74. LaMarr Woodley, OLB – "Everybody's in media; everybody's a star." I think Ray Davies of The Kinks sang that once. Or something like that. But anyway, all of this interaction in media these days led one reporter to write to his followers that he asked Woodley directly if he was out of shape, and then reported his un-findings to much interactive acclaim. Hey, there have been questions about Woodley's size and ability to play OLB since he was a DE at Michigan. He's always looked too big. Now that he's been ripped apart by injuries the last two seasons, he's being ripped apart by pop football experts who say he's grossly out of shape. I wouldn't write him off by any means. He was still the greatest "killer" on the team last camp and he will be again. And his jumbo size allows the Steelers to get away with thinking that a Kion Wilson, Brian Rolle or Sean Spence can play the buck these days.
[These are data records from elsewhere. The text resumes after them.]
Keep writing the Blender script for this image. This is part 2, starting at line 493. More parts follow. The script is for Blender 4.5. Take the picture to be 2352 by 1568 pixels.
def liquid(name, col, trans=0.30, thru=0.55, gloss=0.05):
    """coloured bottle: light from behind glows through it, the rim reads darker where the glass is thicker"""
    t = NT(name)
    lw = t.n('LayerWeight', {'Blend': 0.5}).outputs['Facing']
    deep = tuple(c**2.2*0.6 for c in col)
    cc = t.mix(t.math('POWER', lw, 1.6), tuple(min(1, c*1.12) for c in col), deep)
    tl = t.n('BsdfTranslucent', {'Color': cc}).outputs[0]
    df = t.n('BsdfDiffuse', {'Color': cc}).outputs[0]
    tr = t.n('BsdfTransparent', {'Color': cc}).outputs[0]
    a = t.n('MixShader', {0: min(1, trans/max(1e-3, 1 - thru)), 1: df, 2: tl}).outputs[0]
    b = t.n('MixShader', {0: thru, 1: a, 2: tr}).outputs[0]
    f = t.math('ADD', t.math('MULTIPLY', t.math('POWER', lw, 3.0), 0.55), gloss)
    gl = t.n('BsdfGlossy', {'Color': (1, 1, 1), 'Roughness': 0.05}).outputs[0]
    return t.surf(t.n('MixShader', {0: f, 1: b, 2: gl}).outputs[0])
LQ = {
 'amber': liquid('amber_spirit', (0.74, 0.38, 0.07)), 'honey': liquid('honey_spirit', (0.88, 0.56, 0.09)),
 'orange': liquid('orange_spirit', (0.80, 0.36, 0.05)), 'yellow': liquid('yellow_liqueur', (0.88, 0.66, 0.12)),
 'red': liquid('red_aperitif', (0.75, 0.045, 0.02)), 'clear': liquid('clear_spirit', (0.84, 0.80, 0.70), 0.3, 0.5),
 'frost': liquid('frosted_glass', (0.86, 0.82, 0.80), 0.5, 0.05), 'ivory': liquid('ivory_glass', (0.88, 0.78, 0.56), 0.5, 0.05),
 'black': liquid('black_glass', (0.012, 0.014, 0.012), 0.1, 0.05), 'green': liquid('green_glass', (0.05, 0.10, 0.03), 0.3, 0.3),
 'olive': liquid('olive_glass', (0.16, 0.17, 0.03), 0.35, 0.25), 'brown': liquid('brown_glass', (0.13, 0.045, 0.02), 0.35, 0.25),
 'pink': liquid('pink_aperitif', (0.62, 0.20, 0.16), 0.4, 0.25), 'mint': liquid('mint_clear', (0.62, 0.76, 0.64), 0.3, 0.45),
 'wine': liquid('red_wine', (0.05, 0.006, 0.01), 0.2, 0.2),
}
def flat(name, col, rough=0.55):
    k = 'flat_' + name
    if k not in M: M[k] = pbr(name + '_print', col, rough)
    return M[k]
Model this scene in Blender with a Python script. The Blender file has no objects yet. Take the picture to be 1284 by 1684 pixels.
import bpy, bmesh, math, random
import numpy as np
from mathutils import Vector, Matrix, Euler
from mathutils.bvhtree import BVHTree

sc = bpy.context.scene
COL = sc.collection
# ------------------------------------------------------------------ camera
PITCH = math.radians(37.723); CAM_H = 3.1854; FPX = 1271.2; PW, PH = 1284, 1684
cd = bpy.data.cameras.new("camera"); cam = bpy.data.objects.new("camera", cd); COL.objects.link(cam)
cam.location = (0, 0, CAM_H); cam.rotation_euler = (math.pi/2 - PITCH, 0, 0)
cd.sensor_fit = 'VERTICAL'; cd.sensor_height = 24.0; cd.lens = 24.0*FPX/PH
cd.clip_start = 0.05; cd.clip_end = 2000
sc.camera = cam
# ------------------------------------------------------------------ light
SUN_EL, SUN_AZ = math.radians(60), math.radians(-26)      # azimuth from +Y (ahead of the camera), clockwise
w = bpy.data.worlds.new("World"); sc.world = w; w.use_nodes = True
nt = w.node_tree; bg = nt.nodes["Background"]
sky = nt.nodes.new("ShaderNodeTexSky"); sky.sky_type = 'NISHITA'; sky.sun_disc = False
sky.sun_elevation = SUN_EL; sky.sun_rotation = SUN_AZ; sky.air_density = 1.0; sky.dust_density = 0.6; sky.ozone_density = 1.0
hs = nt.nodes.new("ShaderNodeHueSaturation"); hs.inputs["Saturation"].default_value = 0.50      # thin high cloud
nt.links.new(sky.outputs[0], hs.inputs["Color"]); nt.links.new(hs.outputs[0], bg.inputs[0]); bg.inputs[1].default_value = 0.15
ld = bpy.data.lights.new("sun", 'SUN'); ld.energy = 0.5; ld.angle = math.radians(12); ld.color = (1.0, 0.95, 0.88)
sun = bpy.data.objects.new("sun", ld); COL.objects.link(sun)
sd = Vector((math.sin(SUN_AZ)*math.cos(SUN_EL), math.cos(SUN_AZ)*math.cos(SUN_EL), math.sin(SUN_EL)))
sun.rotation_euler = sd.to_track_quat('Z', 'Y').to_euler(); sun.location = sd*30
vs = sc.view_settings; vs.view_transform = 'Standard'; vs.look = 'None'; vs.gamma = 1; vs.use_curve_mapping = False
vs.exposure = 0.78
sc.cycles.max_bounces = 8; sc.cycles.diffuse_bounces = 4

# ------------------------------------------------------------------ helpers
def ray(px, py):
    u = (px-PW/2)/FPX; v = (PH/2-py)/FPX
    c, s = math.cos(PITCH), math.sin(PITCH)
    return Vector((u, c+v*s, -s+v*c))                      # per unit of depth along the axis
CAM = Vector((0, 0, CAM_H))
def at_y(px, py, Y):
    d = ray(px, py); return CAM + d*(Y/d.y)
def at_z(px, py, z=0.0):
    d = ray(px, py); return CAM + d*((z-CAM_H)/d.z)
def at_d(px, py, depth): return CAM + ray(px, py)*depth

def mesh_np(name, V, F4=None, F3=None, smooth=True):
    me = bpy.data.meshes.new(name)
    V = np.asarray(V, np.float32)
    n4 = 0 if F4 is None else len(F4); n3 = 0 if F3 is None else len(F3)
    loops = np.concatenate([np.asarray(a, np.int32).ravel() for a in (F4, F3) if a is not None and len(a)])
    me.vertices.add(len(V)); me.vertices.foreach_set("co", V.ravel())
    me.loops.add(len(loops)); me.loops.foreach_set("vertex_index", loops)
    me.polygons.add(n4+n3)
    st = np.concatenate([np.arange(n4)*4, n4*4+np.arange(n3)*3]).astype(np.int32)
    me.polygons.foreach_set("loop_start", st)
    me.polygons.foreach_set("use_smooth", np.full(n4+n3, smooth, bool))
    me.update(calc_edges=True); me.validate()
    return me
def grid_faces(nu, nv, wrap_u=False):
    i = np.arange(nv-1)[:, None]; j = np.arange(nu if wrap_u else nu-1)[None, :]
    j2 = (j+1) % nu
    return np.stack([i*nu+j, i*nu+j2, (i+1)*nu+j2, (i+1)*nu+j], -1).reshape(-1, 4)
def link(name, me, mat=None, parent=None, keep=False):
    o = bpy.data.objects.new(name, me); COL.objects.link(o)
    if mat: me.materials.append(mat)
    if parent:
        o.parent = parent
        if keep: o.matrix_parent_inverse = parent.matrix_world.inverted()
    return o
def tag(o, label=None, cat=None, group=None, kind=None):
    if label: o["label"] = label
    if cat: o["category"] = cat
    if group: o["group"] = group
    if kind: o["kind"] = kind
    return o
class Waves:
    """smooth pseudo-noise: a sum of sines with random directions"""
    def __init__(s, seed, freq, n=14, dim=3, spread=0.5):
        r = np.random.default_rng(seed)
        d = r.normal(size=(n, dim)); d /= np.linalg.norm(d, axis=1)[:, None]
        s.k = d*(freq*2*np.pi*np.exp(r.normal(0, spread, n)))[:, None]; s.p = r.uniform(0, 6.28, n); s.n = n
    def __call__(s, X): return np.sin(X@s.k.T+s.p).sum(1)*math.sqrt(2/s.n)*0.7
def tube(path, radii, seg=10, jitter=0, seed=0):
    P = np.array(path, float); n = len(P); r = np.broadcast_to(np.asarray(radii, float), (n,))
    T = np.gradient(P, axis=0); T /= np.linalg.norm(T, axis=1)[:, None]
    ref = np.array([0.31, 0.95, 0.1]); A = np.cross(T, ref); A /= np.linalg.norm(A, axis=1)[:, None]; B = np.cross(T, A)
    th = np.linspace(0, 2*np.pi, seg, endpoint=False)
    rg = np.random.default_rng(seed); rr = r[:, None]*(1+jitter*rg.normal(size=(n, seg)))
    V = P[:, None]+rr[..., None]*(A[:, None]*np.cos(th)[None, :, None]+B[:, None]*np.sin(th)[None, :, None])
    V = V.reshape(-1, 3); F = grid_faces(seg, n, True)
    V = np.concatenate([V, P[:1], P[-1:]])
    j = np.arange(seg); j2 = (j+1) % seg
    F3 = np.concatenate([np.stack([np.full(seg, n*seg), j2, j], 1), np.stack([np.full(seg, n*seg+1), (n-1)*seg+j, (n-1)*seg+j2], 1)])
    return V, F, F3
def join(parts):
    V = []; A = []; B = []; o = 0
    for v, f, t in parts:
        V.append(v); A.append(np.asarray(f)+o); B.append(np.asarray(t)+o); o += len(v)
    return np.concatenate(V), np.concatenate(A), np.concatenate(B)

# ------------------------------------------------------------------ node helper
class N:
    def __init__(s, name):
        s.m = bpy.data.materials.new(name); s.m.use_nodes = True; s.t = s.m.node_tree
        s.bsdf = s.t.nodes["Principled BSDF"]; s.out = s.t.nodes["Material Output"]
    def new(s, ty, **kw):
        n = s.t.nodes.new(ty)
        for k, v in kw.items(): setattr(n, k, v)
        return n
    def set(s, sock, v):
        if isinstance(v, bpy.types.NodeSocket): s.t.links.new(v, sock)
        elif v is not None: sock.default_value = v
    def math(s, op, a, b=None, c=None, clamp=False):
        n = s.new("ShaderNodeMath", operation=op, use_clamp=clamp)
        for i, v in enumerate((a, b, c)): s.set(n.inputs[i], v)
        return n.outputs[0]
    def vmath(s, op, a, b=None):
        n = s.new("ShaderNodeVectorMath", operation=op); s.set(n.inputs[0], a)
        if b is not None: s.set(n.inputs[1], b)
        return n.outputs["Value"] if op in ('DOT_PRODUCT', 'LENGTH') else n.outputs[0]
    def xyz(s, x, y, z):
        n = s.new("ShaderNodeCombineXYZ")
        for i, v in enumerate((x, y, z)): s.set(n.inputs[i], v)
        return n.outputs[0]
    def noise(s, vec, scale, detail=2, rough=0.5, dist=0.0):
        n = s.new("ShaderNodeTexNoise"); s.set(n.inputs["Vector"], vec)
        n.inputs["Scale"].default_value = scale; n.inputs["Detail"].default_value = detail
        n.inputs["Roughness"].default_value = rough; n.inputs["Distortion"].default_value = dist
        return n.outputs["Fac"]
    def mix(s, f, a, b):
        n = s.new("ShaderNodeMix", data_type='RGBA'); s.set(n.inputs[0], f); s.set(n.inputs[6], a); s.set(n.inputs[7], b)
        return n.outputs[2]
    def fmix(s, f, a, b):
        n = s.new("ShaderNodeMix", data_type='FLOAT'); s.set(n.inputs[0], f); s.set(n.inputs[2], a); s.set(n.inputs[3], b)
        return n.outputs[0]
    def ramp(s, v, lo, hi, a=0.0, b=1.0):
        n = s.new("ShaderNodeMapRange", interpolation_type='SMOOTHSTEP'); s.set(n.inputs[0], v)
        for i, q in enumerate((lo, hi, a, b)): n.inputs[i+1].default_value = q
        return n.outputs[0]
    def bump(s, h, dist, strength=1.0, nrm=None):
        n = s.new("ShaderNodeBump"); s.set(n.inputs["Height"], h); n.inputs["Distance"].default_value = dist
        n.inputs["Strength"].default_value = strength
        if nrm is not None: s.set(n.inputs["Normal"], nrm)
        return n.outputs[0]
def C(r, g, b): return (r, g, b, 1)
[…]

75. Al Woods, DE – Finally made a team coming out of a camp, and Woods played in the first 12 games. Because he played a position that was the only position on the team not reeling from injuries, Woods was inactive for the final four games. Ability is not his threat anymore. Salary is. Woods is in line to make $630,000 this year, so the Steelers could save a quarter million by keeping a rookie in his place.

76. Jason Worilds, OLB – The debate over Worilds's skill level is tiresome, so I'll spare you my take, other than I still like that pass-rusher's burst of his. If James Harrison is released, as expected, Worilds will battle Chris Carter for a starting job. And then the real hatred can begin.